AIM
Wherever the string "scene" appears, copy the whole line.

»»

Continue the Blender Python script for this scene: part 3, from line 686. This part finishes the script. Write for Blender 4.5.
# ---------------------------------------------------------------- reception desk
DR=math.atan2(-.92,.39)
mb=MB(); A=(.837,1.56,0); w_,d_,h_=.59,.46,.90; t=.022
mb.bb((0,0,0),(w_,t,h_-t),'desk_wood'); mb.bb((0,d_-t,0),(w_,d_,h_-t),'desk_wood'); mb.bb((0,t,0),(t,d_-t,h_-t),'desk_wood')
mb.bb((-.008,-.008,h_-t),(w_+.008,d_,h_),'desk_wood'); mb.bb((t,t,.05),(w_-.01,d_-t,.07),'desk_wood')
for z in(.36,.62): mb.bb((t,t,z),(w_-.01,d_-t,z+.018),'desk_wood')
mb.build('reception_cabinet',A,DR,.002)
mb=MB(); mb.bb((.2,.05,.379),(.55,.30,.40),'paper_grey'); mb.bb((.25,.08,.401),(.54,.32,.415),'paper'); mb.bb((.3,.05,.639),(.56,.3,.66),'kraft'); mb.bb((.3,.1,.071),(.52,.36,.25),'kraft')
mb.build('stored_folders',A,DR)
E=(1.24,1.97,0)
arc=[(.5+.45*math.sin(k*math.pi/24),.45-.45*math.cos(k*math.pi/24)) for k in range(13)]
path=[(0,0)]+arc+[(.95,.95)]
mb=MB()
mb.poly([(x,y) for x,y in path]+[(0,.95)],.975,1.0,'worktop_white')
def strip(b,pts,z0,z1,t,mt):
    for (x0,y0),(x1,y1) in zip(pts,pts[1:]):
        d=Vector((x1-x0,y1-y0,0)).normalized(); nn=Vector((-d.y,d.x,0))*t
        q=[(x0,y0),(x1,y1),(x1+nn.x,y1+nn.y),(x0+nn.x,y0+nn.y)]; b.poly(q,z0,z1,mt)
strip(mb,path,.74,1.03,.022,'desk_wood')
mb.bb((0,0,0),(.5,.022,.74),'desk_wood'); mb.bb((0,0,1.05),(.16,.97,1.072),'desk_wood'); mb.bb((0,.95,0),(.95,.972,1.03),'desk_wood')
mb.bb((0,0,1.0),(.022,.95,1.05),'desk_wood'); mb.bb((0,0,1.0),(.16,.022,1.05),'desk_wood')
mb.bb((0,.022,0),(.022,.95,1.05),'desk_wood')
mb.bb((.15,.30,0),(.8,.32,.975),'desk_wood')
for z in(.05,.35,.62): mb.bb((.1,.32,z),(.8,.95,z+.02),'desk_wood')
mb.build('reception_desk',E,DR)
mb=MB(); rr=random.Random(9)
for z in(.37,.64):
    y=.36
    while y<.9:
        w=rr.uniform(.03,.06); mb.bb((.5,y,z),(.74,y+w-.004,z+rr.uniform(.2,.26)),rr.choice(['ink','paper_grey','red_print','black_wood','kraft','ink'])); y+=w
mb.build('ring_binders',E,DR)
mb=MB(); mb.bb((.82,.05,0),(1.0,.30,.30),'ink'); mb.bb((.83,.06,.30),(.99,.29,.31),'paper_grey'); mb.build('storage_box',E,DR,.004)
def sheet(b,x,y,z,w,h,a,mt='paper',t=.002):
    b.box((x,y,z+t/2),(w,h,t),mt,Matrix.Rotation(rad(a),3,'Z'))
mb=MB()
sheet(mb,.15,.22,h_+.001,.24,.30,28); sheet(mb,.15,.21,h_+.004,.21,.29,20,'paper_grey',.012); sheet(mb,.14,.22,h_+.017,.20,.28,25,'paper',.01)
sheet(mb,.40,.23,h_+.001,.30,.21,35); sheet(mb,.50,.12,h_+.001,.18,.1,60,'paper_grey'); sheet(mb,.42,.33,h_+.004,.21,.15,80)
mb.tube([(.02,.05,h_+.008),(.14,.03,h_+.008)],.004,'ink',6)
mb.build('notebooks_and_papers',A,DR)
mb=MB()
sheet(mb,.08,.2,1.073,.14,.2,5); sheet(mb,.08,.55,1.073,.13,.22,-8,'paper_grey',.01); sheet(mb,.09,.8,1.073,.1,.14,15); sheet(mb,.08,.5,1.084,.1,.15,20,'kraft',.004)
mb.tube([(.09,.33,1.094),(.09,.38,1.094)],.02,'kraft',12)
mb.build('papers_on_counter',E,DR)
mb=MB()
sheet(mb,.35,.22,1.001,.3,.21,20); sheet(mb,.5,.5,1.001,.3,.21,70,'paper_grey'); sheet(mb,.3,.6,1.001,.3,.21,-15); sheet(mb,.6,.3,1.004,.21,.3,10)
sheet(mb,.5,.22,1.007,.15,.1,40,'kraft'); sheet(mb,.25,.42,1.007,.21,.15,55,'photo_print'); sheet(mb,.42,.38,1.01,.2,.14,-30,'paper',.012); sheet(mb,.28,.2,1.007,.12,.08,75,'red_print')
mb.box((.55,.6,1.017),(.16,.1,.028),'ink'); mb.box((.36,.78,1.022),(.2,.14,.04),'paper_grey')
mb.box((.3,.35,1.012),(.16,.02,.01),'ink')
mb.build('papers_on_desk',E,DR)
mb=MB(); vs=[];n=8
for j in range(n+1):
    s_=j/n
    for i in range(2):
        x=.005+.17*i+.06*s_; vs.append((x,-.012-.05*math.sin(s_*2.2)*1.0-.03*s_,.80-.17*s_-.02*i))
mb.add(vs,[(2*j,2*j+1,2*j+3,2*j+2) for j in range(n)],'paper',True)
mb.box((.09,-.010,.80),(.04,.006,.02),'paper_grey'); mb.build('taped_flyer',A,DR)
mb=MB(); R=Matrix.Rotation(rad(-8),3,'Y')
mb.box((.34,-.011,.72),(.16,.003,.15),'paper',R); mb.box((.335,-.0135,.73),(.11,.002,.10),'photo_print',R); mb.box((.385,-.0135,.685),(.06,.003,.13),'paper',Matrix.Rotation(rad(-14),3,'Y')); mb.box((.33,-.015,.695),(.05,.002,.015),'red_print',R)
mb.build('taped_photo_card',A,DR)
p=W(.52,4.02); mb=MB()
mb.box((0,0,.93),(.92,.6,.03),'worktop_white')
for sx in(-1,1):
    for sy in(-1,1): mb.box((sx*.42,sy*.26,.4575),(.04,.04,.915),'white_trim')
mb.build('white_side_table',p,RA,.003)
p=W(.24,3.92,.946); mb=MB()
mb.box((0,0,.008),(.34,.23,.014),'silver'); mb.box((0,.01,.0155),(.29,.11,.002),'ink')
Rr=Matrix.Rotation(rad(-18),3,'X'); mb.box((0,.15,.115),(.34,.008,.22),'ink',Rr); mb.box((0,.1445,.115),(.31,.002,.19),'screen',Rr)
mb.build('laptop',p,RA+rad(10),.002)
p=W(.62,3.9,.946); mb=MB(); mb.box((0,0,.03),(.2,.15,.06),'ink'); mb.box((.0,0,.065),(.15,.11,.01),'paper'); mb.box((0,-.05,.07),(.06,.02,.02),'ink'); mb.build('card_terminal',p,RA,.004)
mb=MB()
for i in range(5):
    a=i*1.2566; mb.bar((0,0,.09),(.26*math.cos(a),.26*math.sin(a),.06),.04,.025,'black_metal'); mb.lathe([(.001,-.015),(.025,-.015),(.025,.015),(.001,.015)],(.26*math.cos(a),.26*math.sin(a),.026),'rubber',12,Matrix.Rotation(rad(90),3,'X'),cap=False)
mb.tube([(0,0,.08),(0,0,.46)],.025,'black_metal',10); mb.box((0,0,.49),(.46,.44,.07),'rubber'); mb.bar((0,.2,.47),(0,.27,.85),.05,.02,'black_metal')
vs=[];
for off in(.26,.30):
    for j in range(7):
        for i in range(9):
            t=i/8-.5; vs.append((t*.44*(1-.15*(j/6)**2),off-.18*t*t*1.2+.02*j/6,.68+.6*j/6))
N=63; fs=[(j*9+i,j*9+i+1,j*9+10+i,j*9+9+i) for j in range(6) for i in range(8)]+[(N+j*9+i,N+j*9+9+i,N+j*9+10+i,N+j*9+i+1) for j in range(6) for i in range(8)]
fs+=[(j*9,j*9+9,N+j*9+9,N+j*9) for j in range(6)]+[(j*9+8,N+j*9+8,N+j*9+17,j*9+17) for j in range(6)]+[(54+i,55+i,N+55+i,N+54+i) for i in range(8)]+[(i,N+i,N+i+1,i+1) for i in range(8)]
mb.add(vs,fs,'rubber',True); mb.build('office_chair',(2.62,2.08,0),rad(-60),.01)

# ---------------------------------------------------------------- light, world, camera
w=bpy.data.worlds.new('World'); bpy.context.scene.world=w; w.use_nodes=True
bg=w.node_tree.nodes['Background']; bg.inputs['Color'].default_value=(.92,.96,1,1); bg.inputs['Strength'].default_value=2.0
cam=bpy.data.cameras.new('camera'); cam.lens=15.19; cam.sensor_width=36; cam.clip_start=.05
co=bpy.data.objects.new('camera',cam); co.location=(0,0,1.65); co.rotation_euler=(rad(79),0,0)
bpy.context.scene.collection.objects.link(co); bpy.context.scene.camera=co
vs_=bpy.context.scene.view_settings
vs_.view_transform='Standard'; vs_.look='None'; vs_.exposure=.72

««

ANSWER TO THIS TASK
Continue the Blender Python script for this scene: part 3, from line 686. This part finishes the script. Write for Blender 4.5.
w=bpy.data.worlds.new('World'); bpy.context.scene.world=w; w.use_nodes=True
bpy.context.scene.collection.objects.link(co); bpy.context.scene.camera=co
vs_=bpy.context.scene.view_settings